St Petersburg, Concert Hall

Sergey Khachatryan (violin) and Lusine Khachatryan (piano)

Sergey Khachatryan (the biography)

The programme includes:
Johann Sebastian Bach
Partita for solo violin No. 3 in E major

Ludwig van Beethoven
Sonata for Violin and Piano No 2, Op. 12

Komitas
Seven dances

Arno Babajanian
Sonata for Violinand Piano

Johann Sebastian Bach’s musical education began when he learnt the violin under his father’s tuition. And although in years to come the young Bach was to spend all of his time studying the organ, composition and choral singing, he had learned the violin so well that at the age of eighteen he had taken the post of violinist in the cappella of the Duke of Sachsen-Weimar. The  instrument’s expressive, acoustic and technical possibilities are used so fully and brilliantly in the composer’s works that it can only be explained by his professional proficiency on the instrument.
The  majority of Bach’s works for violin were written in his Köthen (1717–1723).
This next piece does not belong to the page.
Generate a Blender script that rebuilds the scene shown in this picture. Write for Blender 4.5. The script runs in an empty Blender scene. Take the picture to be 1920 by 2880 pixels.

The Sonatas and Partitas for Solo Violin, completed in 1720, stand apart in the history of music. It is impossible to compare them with anything else. Not because “at times the relatively natural possibilities of the instrument are ignored in them, but because they frequently demand that the violinist be able to resolve extremely complex technical problems” (Leopold Auer); and not because the form of the violin solo sonatas and suites (partite in Italian) allows the instrument to display in full all of its expressive qualities... This music has such philosophical depths, such profound wisdom and even theology that the problem of interpreting it has engaged the minds of performers and music historians for over one hundred years now.